--- Material for this exercise ---

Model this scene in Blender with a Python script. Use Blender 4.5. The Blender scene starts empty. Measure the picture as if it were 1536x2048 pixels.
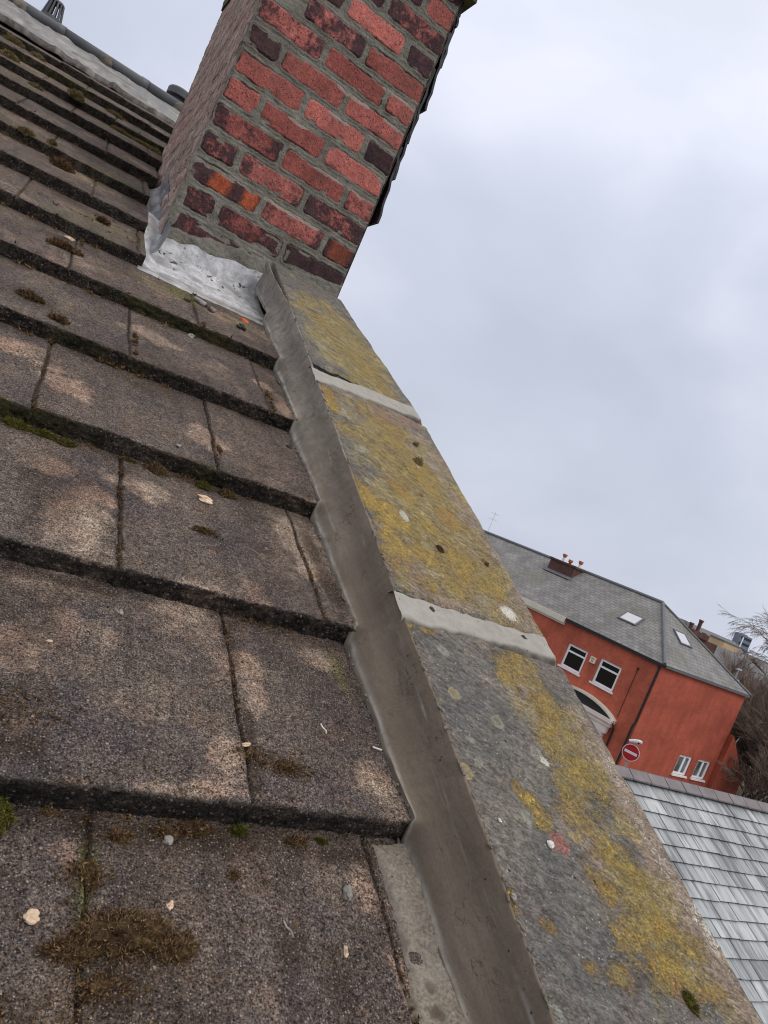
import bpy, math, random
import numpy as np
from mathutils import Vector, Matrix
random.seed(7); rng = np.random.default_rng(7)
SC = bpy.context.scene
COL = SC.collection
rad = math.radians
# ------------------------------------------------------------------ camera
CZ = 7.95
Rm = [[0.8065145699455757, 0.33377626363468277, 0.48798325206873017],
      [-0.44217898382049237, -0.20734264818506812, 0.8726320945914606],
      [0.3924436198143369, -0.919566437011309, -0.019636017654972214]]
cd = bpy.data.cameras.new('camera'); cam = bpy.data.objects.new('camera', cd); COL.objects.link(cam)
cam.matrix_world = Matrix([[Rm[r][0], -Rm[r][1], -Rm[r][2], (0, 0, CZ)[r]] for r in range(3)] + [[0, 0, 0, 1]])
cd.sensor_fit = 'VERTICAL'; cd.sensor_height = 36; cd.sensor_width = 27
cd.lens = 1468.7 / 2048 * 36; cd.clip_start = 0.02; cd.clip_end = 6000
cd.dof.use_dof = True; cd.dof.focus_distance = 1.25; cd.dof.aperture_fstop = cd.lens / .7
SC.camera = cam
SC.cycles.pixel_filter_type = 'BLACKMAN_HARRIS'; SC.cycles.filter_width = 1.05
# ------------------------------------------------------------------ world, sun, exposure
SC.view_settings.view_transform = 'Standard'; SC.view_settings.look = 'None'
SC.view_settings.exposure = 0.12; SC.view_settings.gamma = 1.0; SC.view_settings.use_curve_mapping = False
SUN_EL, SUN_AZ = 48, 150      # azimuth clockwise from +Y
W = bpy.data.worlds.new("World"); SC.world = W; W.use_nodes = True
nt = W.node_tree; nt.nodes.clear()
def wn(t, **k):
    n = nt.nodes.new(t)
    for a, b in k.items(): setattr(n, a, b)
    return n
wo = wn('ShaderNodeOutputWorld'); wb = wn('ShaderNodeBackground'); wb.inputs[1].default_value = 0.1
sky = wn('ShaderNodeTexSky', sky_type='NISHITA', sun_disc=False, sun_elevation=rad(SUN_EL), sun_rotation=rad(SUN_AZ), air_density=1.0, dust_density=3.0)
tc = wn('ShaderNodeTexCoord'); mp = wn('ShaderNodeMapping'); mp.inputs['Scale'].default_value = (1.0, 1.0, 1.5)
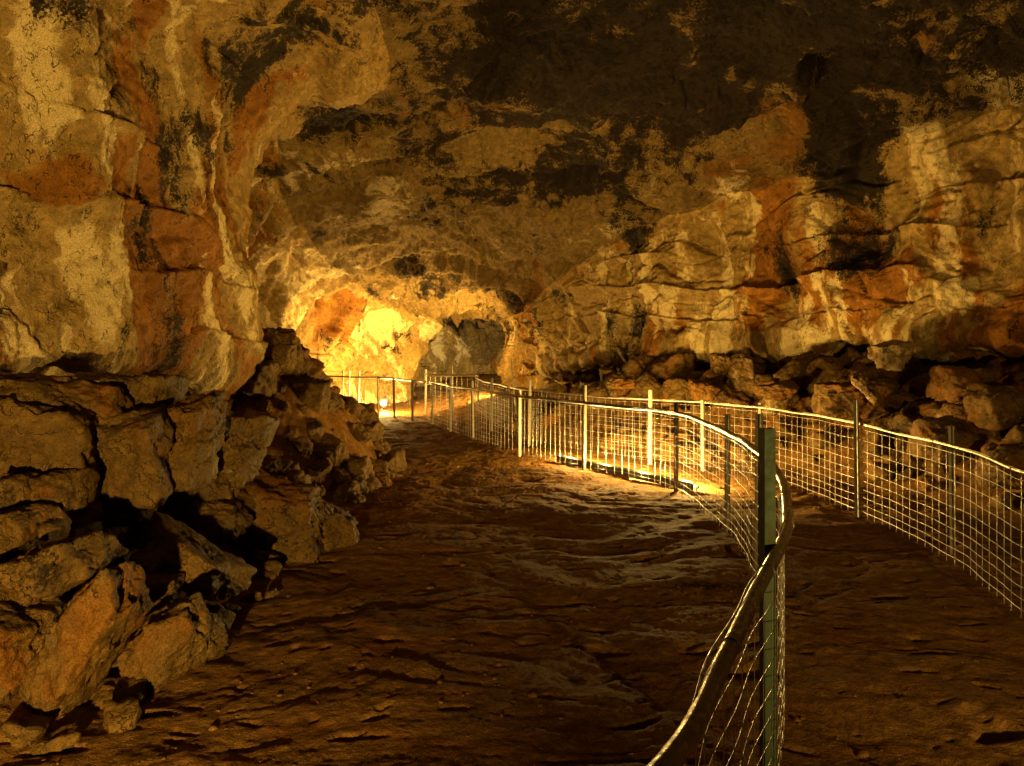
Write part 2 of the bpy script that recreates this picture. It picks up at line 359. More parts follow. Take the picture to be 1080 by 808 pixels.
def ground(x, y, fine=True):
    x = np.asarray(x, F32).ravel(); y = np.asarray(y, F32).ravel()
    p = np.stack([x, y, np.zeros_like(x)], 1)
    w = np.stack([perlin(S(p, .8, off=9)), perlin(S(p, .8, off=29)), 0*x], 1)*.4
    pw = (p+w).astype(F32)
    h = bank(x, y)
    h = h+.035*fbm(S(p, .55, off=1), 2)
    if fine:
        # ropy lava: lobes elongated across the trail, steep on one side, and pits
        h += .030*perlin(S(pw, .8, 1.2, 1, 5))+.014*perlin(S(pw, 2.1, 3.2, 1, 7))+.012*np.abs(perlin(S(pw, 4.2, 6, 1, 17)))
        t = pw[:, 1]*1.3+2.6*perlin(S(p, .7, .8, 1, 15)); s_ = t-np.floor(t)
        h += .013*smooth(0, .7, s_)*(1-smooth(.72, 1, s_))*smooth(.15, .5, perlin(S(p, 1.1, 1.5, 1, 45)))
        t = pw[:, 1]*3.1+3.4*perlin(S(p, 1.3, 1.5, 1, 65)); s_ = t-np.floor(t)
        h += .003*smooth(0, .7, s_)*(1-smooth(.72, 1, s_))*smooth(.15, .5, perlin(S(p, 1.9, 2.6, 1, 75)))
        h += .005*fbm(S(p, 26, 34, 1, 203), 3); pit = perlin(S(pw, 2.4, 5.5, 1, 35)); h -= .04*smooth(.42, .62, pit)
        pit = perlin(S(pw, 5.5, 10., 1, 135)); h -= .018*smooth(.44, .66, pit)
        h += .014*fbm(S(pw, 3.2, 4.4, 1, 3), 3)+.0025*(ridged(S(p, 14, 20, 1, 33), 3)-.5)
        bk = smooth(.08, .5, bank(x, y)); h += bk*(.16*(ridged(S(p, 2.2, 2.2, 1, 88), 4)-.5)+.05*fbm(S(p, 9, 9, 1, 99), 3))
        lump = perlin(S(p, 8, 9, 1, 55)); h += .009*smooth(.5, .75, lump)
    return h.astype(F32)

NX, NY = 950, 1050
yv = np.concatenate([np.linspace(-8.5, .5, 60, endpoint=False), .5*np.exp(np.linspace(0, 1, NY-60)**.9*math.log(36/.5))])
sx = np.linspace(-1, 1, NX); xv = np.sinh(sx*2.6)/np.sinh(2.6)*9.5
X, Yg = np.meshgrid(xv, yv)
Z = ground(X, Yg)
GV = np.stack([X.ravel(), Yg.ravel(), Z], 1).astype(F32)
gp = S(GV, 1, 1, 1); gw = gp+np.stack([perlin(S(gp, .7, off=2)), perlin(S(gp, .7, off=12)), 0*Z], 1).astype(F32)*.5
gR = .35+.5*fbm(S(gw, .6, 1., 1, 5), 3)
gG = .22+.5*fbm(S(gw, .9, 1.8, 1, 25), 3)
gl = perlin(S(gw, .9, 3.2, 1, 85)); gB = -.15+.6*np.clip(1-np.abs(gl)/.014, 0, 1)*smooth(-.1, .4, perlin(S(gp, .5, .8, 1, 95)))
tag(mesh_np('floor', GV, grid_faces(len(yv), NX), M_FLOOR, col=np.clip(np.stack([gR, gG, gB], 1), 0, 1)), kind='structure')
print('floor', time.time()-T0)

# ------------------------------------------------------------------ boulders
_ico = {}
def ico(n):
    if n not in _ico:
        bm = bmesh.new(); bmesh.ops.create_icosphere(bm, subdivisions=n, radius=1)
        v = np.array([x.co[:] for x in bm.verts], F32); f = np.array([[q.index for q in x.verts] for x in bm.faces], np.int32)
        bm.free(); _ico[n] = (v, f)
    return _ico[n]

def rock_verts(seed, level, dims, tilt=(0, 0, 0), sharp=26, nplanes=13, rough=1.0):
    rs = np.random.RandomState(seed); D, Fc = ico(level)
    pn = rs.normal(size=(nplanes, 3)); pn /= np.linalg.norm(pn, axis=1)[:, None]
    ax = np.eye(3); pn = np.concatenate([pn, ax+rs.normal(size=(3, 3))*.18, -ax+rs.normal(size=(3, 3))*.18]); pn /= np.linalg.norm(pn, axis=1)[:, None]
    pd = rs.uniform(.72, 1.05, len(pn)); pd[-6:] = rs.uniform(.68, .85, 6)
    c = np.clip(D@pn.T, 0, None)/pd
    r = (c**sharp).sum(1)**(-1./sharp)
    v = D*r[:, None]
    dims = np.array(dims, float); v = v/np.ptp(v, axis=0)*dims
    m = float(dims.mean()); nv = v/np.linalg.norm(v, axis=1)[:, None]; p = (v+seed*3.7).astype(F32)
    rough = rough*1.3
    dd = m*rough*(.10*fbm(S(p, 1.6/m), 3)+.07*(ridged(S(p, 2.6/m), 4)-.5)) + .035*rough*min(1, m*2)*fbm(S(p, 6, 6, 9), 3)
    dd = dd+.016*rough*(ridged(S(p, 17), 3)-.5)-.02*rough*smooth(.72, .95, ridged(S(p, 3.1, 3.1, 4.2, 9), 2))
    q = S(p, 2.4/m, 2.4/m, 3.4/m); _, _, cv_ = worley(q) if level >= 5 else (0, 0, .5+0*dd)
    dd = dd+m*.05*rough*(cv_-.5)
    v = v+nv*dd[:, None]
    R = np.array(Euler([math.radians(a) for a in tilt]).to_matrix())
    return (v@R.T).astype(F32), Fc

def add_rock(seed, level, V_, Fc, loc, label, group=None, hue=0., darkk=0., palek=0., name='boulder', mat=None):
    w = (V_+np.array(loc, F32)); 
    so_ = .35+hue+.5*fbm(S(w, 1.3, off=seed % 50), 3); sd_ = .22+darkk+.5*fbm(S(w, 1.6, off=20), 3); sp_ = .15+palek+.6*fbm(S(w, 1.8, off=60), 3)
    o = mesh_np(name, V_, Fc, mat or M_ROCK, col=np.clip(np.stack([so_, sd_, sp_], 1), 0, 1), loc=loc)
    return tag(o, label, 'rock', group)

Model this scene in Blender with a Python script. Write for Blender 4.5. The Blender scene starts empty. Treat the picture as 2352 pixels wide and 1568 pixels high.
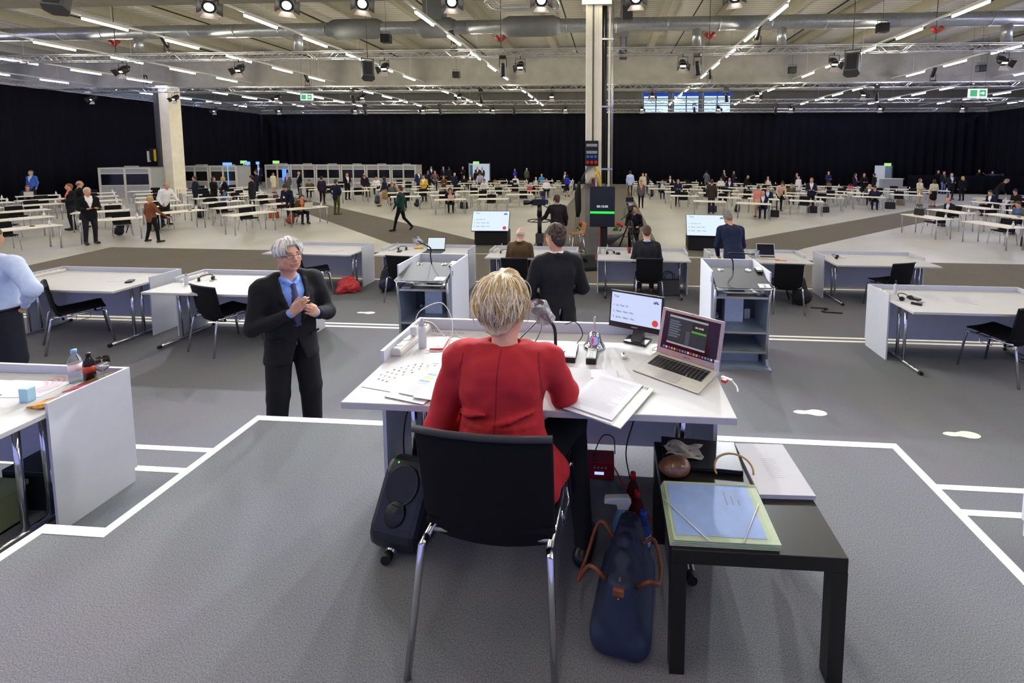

---

Count each line of the entries that holds the word "Write", then state the total and nothing more.

2